Barrack Obama mocked that the G20 summit in Cannes taught him an obviously incomplete lesson on how many institutions and voices have to be heard when it comes to European affairs. However, his obvious relief that governing the US may be easier at least when it comes to the institutional side, points to the ever growing complexity of the European Union. The result of the Euro crisis 2011 is not a new statutory for the European Central Bank, but again the emergence of new institutions like the ESF (European Stability Fund) or the EFSF (European Financial Stability Facility). The European Union disintegrated visibly when member states without the Euro had to leave the conference hall so that members of the Eurozone could confer in private.
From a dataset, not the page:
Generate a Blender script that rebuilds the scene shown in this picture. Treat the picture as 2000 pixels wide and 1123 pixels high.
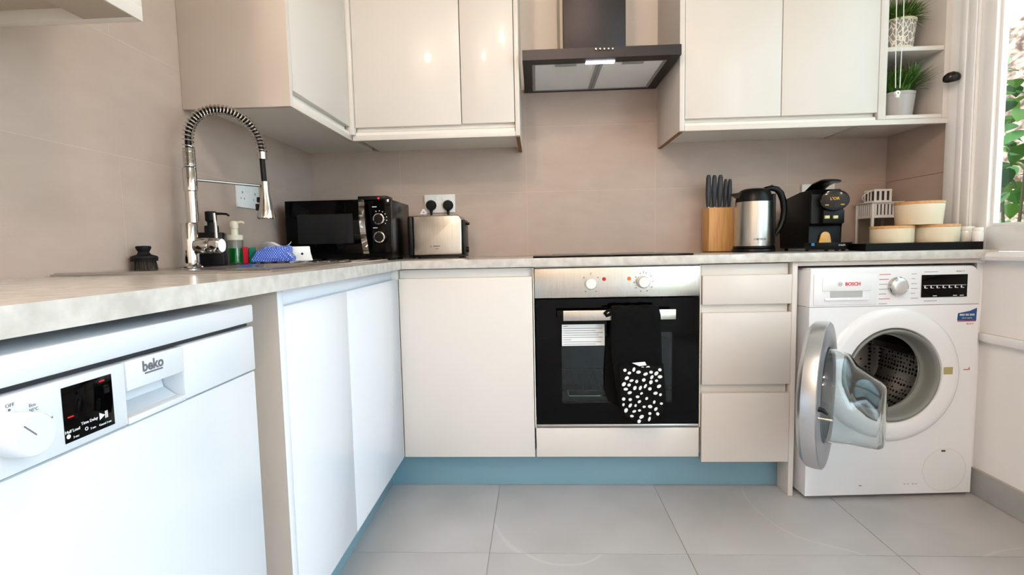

Yes, a new institution to integrate these two zones seemed to be a good idea.
If the Euro should fail one day it will not do so because of the debt of some countries as. Debt can be settled. But the institutionalism of the European Union can hardly be tamed and will express even more what it does already now. The European Union is a matter of the mind and not of the heart of its people. In essence, they want to determine their fate primarily in the context of their nations embedded in something practical when it comes to the neighbors, which was once the European Economic Union. A united military, a real president of Europe, a common household is currently not only beyond imagination but also incompatible with national constitutions. Certainly the kings and queens in Europe do not want a new Emperor.
But as much as they haggle when it comes to the debt of neighbors, all bigger countries of the European Union face the problem of creating equal conditions of living for its citizens despite strong regional differences in productivity. They regularly resolve this problem by heart and not mind: West Germany transferred a staggering 1,000 bn Euro, five times more money than its share in the EFSF, into its formerly communist states after unification. However, even nowadays, more than twenty years later, this goal is not reached and many think it never will be; nevertheless, only a few complain. Equal conditions of living are not only expressed as a state goal in the German constitution, people also want them with their hearts. Help and support depends on something the European Union just does not and maybe cannot have: The heart of a European identity. Unfortunately.